La scoperta di resti che hanno dato prova di questi sacrifici umani è stata fatta nel 1904 dal console Edward Herbert ThompsonChichén Itzà, dal 1998 dichiarato patrimonio dell’Unesco, nel 2007 è stato annoverato tra le sette meraviglie del mondo moderno; proprietà federale dello stato del Messico, è amministrato dall’Istituto Nazionale di Antropologia e Storia.

El Castillo

La Piramide maya-tolteca dedicata al re eroe Kukulkan è anche denominata El Castillo, è un monumento con base quadrata di 55 metri di lato, alto 30 metri, ha 4 scalinate con parapetti decorati da serpenti piumati e colonne a forma di serpenti a sonagli che sostengono con la loro coda un architrave.
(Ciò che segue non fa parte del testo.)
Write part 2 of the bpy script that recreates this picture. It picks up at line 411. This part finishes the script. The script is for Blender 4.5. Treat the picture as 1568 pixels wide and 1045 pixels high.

Durante l’equinozio di primavera, le luci del tramonto sembrano ricreare un effetto ottico in cui il serpente piumato pare muoversi sulla scalinata della piramide, nella quale sono presenti anche effetti acustici molto suggestivi ogniqualvolta i visitatori, su suggerimento delle guide, battono le mani. I suoni udibili, molto probabilmente furono concepiti dai Maya per simulare il verso del Quetzal, l’uccello sacro alla loro religione.
L’Equinozio di Primavera coincideva con il calendario Maya con il ritorno di Kukulkan dal cielo, il re eroe che ogni anno in quel periodo veniva celebrato come un dio che rinasce. Non si conosce bene la data precisa in cui avveniva l’equinozio, ma si è ipotizzato che la data coincidesse, nel calendario tradizionale, con l’8 giugno 8498 a.C.

Il serpente

Il serpente era un motivo ricorrente nella civiltà Maya (tanto che Chichén Itzà è conosciuta anche come città del serpente), e la bellezza per questa popolazione era proprio assomigliare al Dio-Serpente. Per questo i Maya sacrificavano al dio della pioggia Chaac vergini di 12-13 anni che venivano preparate all’immolazione con una procedura molto brutale proprio per farle somigliare al serpente cui erano tanto devoti.

La loro testa veniva stretta da due tavole di legno tenute insieme da una corda per favorire l‘allungamento del cranio, i denti venivano limati per renderli appuntiti, e per ricreare lo strabismo di questo animale veniva messa loro una piccola pietra al centro degli occhi. Una volta adolescenti, venivano abbigliate con una veste molto pesante in oro e gemme e drogate con un fungo allucinogeno prima di essere gettate nel Cenote, pozzo sacro di circa 22 metri di profondità.

Questo sacrificio non rappresentava un’umiliazione per le ragazzine, ma veniva considerato un matrimonio tra loro ed il Dio Chaac, per favorire l’abbondanza delle piogge e scongiurare la siccità che molto spesso in quelle zone pregiudicava i raccolti.

Il solstizio d’inverno

Il solstizio d’inverno a Chichén Itzà si verifica il 21 dicembre di ogni anno, quando il sole, posizionandosi ad ovest del sito, farà sì che l’ombra del margine della piramide sito a nord-ovest formi sui suoi gradini un gioco di luci e ombre che illuminerà la scala dando l’impressione di un enorme serpente in movimento, secondo la leggenda il dio Kukulkàn che scende verso la terra.

Nel 2012 il solstizio d’inverno ha fatto diffondere l’opinione comune che secondo il calendario Maya il mondo si sarebbe concluso proprio in corrispondenza del 21 dicembre, il che ha sollevato paure, perplessità, scetticismo ma anche moderni riti propiziatori; in realtà non si è trattato di una fine del mondo vera e propria, ma di una sorta di rinnovamento mondiale con valore simbolico e soprattutto legato alla tradizione e alle credenze dei Maya.